Exercise instructions ->
Please output the lines shown below exactly as they appear.

━━ Information shown ━━

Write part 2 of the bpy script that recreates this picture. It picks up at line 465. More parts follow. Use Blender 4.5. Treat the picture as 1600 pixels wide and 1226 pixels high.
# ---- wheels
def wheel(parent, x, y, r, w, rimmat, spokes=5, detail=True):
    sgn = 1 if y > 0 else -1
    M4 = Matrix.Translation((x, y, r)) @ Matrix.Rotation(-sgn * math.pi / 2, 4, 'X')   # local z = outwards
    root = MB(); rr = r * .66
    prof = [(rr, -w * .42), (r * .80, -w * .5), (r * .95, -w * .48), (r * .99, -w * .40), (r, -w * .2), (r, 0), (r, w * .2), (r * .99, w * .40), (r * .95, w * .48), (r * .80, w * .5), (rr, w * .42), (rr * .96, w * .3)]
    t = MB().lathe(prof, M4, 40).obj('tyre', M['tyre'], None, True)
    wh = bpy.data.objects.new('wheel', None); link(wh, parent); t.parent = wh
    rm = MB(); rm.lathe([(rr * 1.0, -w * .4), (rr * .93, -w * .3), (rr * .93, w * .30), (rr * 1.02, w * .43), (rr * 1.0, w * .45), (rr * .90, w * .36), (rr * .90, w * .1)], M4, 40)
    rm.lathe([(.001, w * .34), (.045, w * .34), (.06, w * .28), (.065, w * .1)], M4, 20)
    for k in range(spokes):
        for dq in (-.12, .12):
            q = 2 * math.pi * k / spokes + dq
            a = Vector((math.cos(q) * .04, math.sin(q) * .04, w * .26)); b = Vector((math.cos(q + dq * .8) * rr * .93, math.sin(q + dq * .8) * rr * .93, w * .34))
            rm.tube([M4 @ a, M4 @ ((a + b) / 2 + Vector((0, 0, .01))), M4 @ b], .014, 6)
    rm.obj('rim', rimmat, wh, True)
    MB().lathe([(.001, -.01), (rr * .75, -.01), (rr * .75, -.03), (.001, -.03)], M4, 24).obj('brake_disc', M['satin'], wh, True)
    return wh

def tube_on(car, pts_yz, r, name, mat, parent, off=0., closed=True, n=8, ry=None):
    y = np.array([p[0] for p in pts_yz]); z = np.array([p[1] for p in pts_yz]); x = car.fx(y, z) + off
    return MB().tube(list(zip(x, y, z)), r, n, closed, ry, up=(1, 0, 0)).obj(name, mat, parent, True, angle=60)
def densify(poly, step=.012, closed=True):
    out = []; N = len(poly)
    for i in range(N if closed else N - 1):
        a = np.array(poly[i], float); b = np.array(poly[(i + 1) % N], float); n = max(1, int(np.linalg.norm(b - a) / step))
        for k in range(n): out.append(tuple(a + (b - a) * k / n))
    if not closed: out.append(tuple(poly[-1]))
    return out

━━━

Complete answer ->
Write part 2 of the bpy script that recreates this picture. It picks up at line 465. More parts follow. Use Blender 4.5. Treat the picture as 1600 pixels wide and 1226 pixels high.
# ---- wheels
def wheel(parent, x, y, r, w, rimmat, spokes=5, detail=True):
    sgn = 1 if y > 0 else -1
    M4 = Matrix.Translation((x, y, r)) @ Matrix.Rotation(-sgn * math.pi / 2, 4, 'X')   # local z = outwards
    root = MB(); rr = r * .66
    prof = [(rr, -w * .42), (r * .80, -w * .5), (r * .95, -w * .48), (r * .99, -w * .40), (r, -w * .2), (r, 0), (r, w * .2), (r * .99, w * .40), (r * .95, w * .48), (r * .80, w * .5), (rr, w * .42), (rr * .96, w * .3)]
    t = MB().lathe(prof, M4, 40).obj('tyre', M['tyre'], None, True)
    wh = bpy.data.objects.new('wheel', None); link(wh, parent); t.parent = wh
    rm = MB(); rm.lathe([(rr * 1.0, -w * .4), (rr * .93, -w * .3), (rr * .93, w * .30), (rr * 1.02, w * .43), (rr * 1.0, w * .45), (rr * .90, w * .36), (rr * .90, w * .1)], M4, 40)
    rm.lathe([(.001, w * .34), (.045, w * .34), (.06, w * .28), (.065, w * .1)], M4, 20)
    for k in range(spokes):
        for dq in (-.12, .12):
            q = 2 * math.pi * k / spokes + dq
            a = Vector((math.cos(q) * .04, math.sin(q) * .04, w * .26)); b = Vector((math.cos(q + dq * .8) * rr * .93, math.sin(q + dq * .8) * rr * .93, w * .34))
            rm.tube([M4 @ a, M4 @ ((a + b) / 2 + Vector((0, 0, .01))), M4 @ b], .014, 6)
    rm.obj('rim', rimmat, wh, True)
    MB().lathe([(.001, -.01), (rr * .75, -.01), (rr * .75, -.03), (.001, -.03)], M4, 24).obj('brake_disc', M['satin'], wh, True)
    return wh

def tube_on(car, pts_yz, r, name, mat, parent, off=0., closed=True, n=8, ry=None):
    y = np.array([p[0] for p in pts_yz]); z = np.array([p[1] for p in pts_yz]); x = car.fx(y, z) + off
    return MB().tube(list(zip(x, y, z)), r, n, closed, ry, up=(1, 0, 0)).obj(name, mat, parent, True, angle=60)
def densify(poly, step=.012, closed=True):
    out = []; N = len(poly)
    for i in range(N if closed else N - 1):
        a = np.array(poly[i], float); b = np.array(poly[(i + 1) % N], float); n = max(1, int(np.linalg.norm(b - a) / step))
        for k in range(n): out.append(tuple(a + (b - a) * k / n))
    if not closed: out.append(tuple(poly[-1]))
    return out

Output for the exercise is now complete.